# START OF DATA LINES
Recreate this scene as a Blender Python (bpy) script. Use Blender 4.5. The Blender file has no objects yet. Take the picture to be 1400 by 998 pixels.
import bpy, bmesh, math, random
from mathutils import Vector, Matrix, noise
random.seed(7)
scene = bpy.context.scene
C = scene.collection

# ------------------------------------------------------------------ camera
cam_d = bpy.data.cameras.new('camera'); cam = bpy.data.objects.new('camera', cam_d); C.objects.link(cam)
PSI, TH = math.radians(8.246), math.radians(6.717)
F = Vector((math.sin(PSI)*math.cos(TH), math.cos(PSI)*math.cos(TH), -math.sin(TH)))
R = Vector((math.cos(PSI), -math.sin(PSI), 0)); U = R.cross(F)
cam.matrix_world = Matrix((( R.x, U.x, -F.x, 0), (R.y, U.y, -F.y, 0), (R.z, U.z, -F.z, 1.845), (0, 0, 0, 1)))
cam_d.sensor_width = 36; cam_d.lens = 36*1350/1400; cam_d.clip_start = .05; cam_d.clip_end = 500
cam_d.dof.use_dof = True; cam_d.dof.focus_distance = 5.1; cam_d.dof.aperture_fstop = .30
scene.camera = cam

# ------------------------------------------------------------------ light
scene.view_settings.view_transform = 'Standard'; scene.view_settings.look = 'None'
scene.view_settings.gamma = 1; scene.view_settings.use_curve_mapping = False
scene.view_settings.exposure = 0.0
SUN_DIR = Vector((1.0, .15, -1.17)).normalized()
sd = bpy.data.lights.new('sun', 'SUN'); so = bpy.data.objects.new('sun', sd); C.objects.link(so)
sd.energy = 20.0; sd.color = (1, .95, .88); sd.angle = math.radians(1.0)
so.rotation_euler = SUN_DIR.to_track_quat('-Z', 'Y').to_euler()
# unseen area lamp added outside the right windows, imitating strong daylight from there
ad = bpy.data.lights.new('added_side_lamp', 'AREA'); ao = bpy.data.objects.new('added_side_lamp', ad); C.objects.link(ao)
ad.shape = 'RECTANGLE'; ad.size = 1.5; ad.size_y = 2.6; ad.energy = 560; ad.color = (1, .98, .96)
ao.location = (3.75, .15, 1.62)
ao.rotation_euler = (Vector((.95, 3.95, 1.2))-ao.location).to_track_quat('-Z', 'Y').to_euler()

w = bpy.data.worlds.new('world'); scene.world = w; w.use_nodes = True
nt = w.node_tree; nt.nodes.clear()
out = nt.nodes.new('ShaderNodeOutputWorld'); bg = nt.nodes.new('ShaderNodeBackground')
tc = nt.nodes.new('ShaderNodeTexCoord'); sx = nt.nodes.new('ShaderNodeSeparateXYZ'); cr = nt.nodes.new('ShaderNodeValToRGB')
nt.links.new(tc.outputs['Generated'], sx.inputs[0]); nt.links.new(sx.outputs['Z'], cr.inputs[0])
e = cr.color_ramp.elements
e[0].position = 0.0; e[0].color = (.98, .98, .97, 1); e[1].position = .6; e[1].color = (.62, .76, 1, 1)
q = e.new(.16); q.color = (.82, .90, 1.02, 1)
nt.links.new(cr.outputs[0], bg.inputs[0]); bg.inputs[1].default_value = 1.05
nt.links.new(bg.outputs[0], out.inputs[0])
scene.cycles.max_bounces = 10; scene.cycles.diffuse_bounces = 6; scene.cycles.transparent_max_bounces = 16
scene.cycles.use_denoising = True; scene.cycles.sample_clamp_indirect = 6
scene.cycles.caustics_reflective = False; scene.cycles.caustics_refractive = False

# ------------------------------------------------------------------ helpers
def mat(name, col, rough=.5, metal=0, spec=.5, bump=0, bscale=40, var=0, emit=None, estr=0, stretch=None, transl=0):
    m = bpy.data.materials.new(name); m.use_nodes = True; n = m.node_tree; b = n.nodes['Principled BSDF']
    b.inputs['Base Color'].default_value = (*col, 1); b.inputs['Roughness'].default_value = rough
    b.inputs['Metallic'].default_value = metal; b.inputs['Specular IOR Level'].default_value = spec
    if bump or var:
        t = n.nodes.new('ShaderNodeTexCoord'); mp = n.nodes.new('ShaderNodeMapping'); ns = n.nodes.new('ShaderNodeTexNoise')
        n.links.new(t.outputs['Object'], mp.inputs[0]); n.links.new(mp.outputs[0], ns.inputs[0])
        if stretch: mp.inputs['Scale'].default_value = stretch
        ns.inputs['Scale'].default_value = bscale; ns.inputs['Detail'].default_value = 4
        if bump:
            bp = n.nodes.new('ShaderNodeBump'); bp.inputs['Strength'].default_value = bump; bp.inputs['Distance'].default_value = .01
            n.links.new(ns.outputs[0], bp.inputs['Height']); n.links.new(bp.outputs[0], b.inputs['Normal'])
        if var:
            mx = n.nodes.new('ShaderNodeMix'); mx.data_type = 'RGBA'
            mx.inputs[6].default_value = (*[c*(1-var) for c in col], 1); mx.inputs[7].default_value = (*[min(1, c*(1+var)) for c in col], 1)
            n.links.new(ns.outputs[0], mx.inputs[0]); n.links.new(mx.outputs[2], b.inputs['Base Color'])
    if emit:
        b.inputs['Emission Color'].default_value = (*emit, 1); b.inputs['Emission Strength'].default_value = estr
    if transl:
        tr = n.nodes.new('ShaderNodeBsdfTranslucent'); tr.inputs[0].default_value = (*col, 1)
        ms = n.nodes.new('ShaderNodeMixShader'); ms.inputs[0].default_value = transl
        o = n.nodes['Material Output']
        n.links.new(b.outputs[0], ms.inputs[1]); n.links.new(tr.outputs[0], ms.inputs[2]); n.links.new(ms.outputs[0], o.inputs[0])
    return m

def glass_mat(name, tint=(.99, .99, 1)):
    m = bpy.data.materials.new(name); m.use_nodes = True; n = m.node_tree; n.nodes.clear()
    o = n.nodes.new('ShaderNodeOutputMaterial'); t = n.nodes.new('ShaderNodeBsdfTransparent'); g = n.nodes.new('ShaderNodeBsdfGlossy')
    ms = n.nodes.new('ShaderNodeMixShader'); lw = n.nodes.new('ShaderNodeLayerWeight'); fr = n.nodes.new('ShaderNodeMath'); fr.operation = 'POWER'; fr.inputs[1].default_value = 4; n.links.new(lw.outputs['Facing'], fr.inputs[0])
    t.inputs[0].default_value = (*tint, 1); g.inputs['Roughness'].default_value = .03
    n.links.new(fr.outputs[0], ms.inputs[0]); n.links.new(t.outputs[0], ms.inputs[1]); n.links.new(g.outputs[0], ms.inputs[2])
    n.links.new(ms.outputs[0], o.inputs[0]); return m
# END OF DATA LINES
OBJECTIVE:
Everything from the first line of the material through the line containing "scene.camera = cam" is to be printed exactly; lines after that are to be left out.

RESULT:
Recreate this scene as a Blender Python (bpy) script. Use Blender 4.5. The Blender file has no objects yet. Take the picture to be 1400 by 998 pixels.
import bpy, bmesh, math, random
from mathutils import Vector, Matrix, noise
random.seed(7)
scene = bpy.context.scene
C = scene.collection

# ------------------------------------------------------------------ camera
cam_d = bpy.data.cameras.new('camera'); cam = bpy.data.objects.new('camera', cam_d); C.objects.link(cam)
PSI, TH = math.radians(8.246), math.radians(6.717)
F = Vector((math.sin(PSI)*math.cos(TH), math.cos(PSI)*math.cos(TH), -math.sin(TH)))
R = Vector((math.cos(PSI), -math.sin(PSI), 0)); U = R.cross(F)
cam.matrix_world = Matrix((( R.x, U.x, -F.x, 0), (R.y, U.y, -F.y, 0), (R.z, U.z, -F.z, 1.845), (0, 0, 0, 1)))
cam_d.sensor_width = 36; cam_d.lens = 36*1350/1400; cam_d.clip_start = .05; cam_d.clip_end = 500
cam_d.dof.use_dof = True; cam_d.dof.focus_distance = 5.1; cam_d.dof.aperture_fstop = .30
scene.camera = cam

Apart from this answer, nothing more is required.